Years after his crabby mescaline trip, Sartre was confronted with an even larger absurdity: the absurdity of the Cold War. Increasingly jaded with what he felt was his generation’s lack of meaningful political progress, he became depressed. Frustrated with the actions of the French president de Gaulle and his native country’s relationship with NATO, Sartre felt that politics, and the world more generally, had become absurd.2
Sartre compared this period of depression to the turmoil brought on by his first mescaline trip. But the gravity of the world he found himself in had become so heavy that the issues he had grappled with on mescaline seemed tame, even trivial, in comparison.
“I would have liked my crabs to come back,” Sartre said. But the “new depression” brought on by Cold War politics “was much worse.”3
Sartre realized that while his earlier work was meaningful, it was focused on the personal experience of life. “I had been simply protecting myself,” he recalled, “telling [myself] that the miseries of others were not my affairs.” He response to this revelation was to turn his attention toward social and political matters. He overcame his desolation “by rereading Marx” and studying communism. In the following years, his philosophy became increasingly intertwined with political theory and sociology.
It was after this political awakening that Sartre began to work on what became his Critique of Dialectical Reason. And it is in his Critique that Sartre developed a framework, simultaneously philosophy and political theory, for a renewed, revitalized Marxism. In the Critique, Sartre’s post-mescaline Marxism emerges.
4. Sartre’s post-mescaline Marxism
Sartre loved Marx’s ideas, and fundamentally agreed with nearly all of them. However, he was greatly disturbed by the direction that Stalin had taken Marxist doctrine in the Soviet Union. He was also frustrated by the array of issues that various Marxist anti-colonial movements faced in their struggles against imperial powers.
Sartre felt that Marxism had strayed from its roots, mutated and ultimately deformed by overly-rigid interpretations and cults of personality.4 Were Marx still alive, Sartre reasoned, he would be entirely open to adapting and adjusting his ideology in accordance with the march of history and ongoing development of current affairs.5
Thus, in Critique of Dialectical Reason, Sartre explained—in painstaking detail—his modern take on Marxism. In doing so, he hoped to offer a new, reflexive interpretation of Marx’s writings which emphasized their open-endedness. What Marx gave us, Sartre argued, was not a fixed ideology meant to be chiseled in stone and enforced via authoritarian systems. Instead, Marxism—as Sartre saw it—offers a philosophy by which social and political groups can understand history and more actively participate in its making.

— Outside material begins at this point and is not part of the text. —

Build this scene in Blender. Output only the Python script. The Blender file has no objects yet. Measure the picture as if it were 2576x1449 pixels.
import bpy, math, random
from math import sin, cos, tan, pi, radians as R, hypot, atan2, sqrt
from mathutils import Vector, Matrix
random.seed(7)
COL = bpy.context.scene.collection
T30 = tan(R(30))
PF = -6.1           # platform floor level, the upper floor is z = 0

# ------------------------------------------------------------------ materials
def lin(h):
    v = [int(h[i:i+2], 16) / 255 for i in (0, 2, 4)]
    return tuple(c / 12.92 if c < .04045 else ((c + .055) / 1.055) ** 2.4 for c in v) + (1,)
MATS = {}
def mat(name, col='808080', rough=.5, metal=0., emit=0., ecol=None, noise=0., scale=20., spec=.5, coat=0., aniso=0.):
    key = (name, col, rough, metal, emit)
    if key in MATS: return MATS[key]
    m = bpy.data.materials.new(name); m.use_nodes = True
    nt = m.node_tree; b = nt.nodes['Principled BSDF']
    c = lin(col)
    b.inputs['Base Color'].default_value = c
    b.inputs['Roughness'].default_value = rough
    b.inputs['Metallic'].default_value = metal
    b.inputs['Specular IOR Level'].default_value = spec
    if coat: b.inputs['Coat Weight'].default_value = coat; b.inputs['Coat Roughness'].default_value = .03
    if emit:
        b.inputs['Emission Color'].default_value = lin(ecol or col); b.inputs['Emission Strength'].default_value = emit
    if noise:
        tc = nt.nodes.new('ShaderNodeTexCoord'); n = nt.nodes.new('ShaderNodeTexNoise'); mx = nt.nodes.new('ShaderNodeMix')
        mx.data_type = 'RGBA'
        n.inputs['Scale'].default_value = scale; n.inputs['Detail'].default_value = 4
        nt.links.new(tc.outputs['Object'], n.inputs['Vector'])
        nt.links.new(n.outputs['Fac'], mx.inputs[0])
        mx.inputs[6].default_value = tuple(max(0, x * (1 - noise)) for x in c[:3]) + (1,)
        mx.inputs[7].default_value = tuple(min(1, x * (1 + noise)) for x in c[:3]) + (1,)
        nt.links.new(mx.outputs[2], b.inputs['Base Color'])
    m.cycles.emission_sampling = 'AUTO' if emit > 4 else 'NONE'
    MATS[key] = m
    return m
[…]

Sartre’s analysis of Marxism is not concerned primarily with capitalism, but with the dialectic process. We will get into the nitty-gritty of what this means in the following section, but for now, suffice it to say that Sartre emphasized Marxism’s potential as a response to any form of political order, not just capitalism. He saw Marxism as a method by which individuals can form groups and act in ways which fundamentally change existing political systems.
A particularly unique quality of Sartre’s interpretation of Marxism is that it emphasizes the permeability and adaptability of Marx’s ideas. Sartre wanted us to “reread Marx” and reimagine his ideas in new ways, and then use that as fuel for further political change. There is no perfect solution to struggle, for Sartre. He recognized that the inherent tension of humanity is not something that can be fixed, once and for all.6 Therefore, Marxism, as Sartre saw it, is not a way to obtain the perfect State, but rather a way to materially improve political conditions.